*Short task*.
Can the data below be echoed back word for word?
┄┄┄┄┄┄┄┄┄┄
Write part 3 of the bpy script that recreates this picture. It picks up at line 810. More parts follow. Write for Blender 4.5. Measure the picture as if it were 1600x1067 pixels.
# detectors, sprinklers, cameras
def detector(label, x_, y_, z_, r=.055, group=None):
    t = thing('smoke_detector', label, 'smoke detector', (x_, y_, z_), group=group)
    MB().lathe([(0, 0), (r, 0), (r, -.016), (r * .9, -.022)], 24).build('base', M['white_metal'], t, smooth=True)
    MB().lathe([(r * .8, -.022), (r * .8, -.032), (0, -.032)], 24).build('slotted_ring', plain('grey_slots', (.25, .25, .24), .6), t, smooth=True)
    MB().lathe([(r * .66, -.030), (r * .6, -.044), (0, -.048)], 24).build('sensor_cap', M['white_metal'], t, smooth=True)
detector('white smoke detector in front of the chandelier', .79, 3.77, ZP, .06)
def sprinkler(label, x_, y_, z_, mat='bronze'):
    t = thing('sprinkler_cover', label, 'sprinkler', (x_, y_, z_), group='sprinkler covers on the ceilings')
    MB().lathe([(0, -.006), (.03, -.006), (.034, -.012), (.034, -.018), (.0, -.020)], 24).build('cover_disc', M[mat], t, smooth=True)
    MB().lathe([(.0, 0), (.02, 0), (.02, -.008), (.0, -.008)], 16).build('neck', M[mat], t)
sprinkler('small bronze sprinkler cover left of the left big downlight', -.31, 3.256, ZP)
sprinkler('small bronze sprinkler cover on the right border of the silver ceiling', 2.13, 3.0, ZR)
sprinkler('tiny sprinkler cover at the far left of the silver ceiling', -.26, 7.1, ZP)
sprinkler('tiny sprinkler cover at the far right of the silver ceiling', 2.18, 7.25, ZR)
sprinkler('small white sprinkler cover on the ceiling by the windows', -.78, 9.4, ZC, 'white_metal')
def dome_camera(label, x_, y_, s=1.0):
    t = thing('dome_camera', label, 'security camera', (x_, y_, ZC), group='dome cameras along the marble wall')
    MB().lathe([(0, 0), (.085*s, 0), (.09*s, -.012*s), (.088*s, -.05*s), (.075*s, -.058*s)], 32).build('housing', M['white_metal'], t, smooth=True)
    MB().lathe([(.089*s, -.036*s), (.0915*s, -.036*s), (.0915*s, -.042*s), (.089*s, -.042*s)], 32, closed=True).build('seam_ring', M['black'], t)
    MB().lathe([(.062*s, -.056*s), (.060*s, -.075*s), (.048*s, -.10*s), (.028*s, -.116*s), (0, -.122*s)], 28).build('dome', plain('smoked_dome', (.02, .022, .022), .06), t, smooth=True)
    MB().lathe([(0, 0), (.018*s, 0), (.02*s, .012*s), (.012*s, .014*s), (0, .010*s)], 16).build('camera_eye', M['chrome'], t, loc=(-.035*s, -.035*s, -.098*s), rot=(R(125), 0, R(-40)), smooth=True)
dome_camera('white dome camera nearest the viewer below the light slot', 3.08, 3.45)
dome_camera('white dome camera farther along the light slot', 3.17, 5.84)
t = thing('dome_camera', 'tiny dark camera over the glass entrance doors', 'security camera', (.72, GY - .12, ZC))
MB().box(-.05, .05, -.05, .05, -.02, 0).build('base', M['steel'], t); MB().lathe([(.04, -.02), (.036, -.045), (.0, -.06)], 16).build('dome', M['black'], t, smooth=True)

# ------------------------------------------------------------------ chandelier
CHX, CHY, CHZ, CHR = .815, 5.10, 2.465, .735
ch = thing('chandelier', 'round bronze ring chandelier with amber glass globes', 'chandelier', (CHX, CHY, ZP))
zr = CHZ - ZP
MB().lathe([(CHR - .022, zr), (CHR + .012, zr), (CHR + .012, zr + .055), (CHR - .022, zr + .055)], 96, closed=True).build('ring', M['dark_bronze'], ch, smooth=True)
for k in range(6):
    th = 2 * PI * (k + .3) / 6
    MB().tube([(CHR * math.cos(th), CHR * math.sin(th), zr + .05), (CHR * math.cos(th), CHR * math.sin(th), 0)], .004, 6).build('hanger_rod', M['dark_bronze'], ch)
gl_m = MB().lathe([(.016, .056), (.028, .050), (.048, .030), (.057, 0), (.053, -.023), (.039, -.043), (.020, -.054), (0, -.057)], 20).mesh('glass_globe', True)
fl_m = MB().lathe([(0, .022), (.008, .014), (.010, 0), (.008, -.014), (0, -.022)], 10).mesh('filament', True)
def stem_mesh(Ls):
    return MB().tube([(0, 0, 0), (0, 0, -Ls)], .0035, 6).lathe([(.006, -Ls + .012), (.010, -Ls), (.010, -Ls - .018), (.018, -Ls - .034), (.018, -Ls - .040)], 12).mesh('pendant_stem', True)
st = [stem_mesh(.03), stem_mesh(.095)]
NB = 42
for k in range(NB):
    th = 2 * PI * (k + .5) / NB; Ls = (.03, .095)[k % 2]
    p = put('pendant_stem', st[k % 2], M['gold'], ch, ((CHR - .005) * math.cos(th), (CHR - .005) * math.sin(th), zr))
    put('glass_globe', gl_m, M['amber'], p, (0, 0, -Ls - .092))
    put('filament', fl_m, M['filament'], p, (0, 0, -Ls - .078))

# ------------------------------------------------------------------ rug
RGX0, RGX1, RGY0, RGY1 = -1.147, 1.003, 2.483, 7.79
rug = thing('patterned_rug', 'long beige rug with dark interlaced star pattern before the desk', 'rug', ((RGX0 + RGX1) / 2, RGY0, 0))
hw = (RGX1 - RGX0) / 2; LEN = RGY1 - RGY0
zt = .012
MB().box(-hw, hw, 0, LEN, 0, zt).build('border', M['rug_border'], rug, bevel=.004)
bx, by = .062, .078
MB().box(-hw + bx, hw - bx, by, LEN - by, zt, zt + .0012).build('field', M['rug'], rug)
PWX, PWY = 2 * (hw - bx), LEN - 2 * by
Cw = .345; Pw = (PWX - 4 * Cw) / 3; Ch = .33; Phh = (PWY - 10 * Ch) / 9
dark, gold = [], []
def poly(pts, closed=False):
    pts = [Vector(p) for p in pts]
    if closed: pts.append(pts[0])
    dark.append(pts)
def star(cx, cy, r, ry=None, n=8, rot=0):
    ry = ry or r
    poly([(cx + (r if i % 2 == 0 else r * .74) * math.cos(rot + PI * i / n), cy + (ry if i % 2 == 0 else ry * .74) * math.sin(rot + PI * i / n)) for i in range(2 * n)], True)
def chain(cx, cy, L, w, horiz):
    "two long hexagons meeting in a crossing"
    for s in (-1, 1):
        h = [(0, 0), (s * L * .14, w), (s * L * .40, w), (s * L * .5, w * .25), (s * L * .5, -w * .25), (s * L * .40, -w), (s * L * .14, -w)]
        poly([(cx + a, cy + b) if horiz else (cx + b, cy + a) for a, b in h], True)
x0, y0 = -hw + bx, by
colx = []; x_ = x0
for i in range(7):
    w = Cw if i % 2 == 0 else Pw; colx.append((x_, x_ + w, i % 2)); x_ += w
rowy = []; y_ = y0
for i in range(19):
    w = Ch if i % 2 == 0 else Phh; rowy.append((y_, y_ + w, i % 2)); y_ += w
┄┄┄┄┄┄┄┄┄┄
*Response for this exercise*.
Write part 3 of the bpy script that recreates this picture. It picks up at line 810. More parts follow. Write for Blender 4.5. Measure the picture as if it were 1600x1067 pixels.
# detectors, sprinklers, cameras
def detector(label, x_, y_, z_, r=.055, group=None):
    t = thing('smoke_detector', label, 'smoke detector', (x_, y_, z_), group=group)
    MB().lathe([(0, 0), (r, 0), (r, -.016), (r * .9, -.022)], 24).build('base', M['white_metal'], t, smooth=True)
    MB().lathe([(r * .8, -.022), (r * .8, -.032), (0, -.032)], 24).build('slotted_ring', plain('grey_slots', (.25, .25, .24), .6), t, smooth=True)
    MB().lathe([(r * .66, -.030), (r * .6, -.044), (0, -.048)], 24).build('sensor_cap', M['white_metal'], t, smooth=True)
detector('white smoke detector in front of the chandelier', .79, 3.77, ZP, .06)
def sprinkler(label, x_, y_, z_, mat='bronze'):
    t = thing('sprinkler_cover', label, 'sprinkler', (x_, y_, z_), group='sprinkler covers on the ceilings')
    MB().lathe([(0, -.006), (.03, -.006), (.034, -.012), (.034, -.018), (.0, -.020)], 24).build('cover_disc', M[mat], t, smooth=True)
    MB().lathe([(.0, 0), (.02, 0), (.02, -.008), (.0, -.008)], 16).build('neck', M[mat], t)
sprinkler('small bronze sprinkler cover left of the left big downlight', -.31, 3.256, ZP)
sprinkler('small bronze sprinkler cover on the right border of the silver ceiling', 2.13, 3.0, ZR)
sprinkler('tiny sprinkler cover at the far left of the silver ceiling', -.26, 7.1, ZP)
sprinkler('tiny sprinkler cover at the far right of the silver ceiling', 2.18, 7.25, ZR)
sprinkler('small white sprinkler cover on the ceiling by the windows', -.78, 9.4, ZC, 'white_metal')
def dome_camera(label, x_, y_, s=1.0):
    t = thing('dome_camera', label, 'security camera', (x_, y_, ZC), group='dome cameras along the marble wall')
    MB().lathe([(0, 0), (.085*s, 0), (.09*s, -.012*s), (.088*s, -.05*s), (.075*s, -.058*s)], 32).build('housing', M['white_metal'], t, smooth=True)
    MB().lathe([(.089*s, -.036*s), (.0915*s, -.036*s), (.0915*s, -.042*s), (.089*s, -.042*s)], 32, closed=True).build('seam_ring', M['black'], t)
    MB().lathe([(.062*s, -.056*s), (.060*s, -.075*s), (.048*s, -.10*s), (.028*s, -.116*s), (0, -.122*s)], 28).build('dome', plain('smoked_dome', (.02, .022, .022), .06), t, smooth=True)
    MB().lathe([(0, 0), (.018*s, 0), (.02*s, .012*s), (.012*s, .014*s), (0, .010*s)], 16).build('camera_eye', M['chrome'], t, loc=(-.035*s, -.035*s, -.098*s), rot=(R(125), 0, R(-40)), smooth=True)
dome_camera('white dome camera nearest the viewer below the light slot', 3.08, 3.45)
dome_camera('white dome camera farther along the light slot', 3.17, 5.84)
t = thing('dome_camera', 'tiny dark camera over the glass entrance doors', 'security camera', (.72, GY - .12, ZC))
MB().box(-.05, .05, -.05, .05, -.02, 0).build('base', M['steel'], t); MB().lathe([(.04, -.02), (.036, -.045), (.0, -.06)], 16).build('dome', M['black'], t, smooth=True)

# ------------------------------------------------------------------ chandelier
CHX, CHY, CHZ, CHR = .815, 5.10, 2.465, .735
ch = thing('chandelier', 'round bronze ring chandelier with amber glass globes', 'chandelier', (CHX, CHY, ZP))
zr = CHZ - ZP
MB().lathe([(CHR - .022, zr), (CHR + .012, zr), (CHR + .012, zr + .055), (CHR - .022, zr + .055)], 96, closed=True).build('ring', M['dark_bronze'], ch, smooth=True)
for k in range(6):
    th = 2 * PI * (k + .3) / 6
    MB().tube([(CHR * math.cos(th), CHR * math.sin(th), zr + .05), (CHR * math.cos(th), CHR * math.sin(th), 0)], .004, 6).build('hanger_rod', M['dark_bronze'], ch)
gl_m = MB().lathe([(.016, .056), (.028, .050), (.048, .030), (.057, 0), (.053, -.023), (.039, -.043), (.020, -.054), (0, -.057)], 20).mesh('glass_globe', True)
fl_m = MB().lathe([(0, .022), (.008, .014), (.010, 0), (.008, -.014), (0, -.022)], 10).mesh('filament', True)
def stem_mesh(Ls):
    return MB().tube([(0, 0, 0), (0, 0, -Ls)], .0035, 6).lathe([(.006, -Ls + .012), (.010, -Ls), (.010, -Ls - .018), (.018, -Ls - .034), (.018, -Ls - .040)], 12).mesh('pendant_stem', True)
st = [stem_mesh(.03), stem_mesh(.095)]
NB = 42
for k in range(NB):
    th = 2 * PI * (k + .5) / NB; Ls = (.03, .095)[k % 2]
    p = put('pendant_stem', st[k % 2], M['gold'], ch, ((CHR - .005) * math.cos(th), (CHR - .005) * math.sin(th), zr))
    put('glass_globe', gl_m, M['amber'], p, (0, 0, -Ls - .092))
    put('filament', fl_m, M['filament'], p, (0, 0, -Ls - .078))

# ------------------------------------------------------------------ rug
RGX0, RGX1, RGY0, RGY1 = -1.147, 1.003, 2.483, 7.79
rug = thing('patterned_rug', 'long beige rug with dark interlaced star pattern before the desk', 'rug', ((RGX0 + RGX1) / 2, RGY0, 0))
hw = (RGX1 - RGX0) / 2; LEN = RGY1 - RGY0
zt = .012
MB().box(-hw, hw, 0, LEN, 0, zt).build('border', M['rug_border'], rug, bevel=.004)
bx, by = .062, .078
MB().box(-hw + bx, hw - bx, by, LEN - by, zt, zt + .0012).build('field', M['rug'], rug)
PWX, PWY = 2 * (hw - bx), LEN - 2 * by
Cw = .345; Pw = (PWX - 4 * Cw) / 3; Ch = .33; Phh = (PWY - 10 * Ch) / 9
dark, gold = [], []
def poly(pts, closed=False):
    pts = [Vector(p) for p in pts]
    if closed: pts.append(pts[0])
    dark.append(pts)
def star(cx, cy, r, ry=None, n=8, rot=0):
    ry = ry or r
    poly([(cx + (r if i % 2 == 0 else r * .74) * math.cos(rot + PI * i / n), cy + (ry if i % 2 == 0 else ry * .74) * math.sin(rot + PI * i / n)) for i in range(2 * n)], True)
def chain(cx, cy, L, w, horiz):
    "two long hexagons meeting in a crossing"
    for s in (-1, 1):
        h = [(0, 0), (s * L * .14, w), (s * L * .40, w), (s * L * .5, w * .25), (s * L * .5, -w * .25), (s * L * .40, -w), (s * L * .14, -w)]
        poly([(cx + a, cy + b) if horiz else (cx + b, cy + a) for a, b in h], True)
x0, y0 = -hw + bx, by
colx = []; x_ = x0
for i in range(7):
    w = Cw if i % 2 == 0 else Pw; colx.append((x_, x_ + w, i % 2)); x_ += w
rowy = []; y_ = y0
for i in range(19):
    w = Ch if i % 2 == 0 else Phh; rowy.append((y_, y_ + w, i % 2)); y_ += w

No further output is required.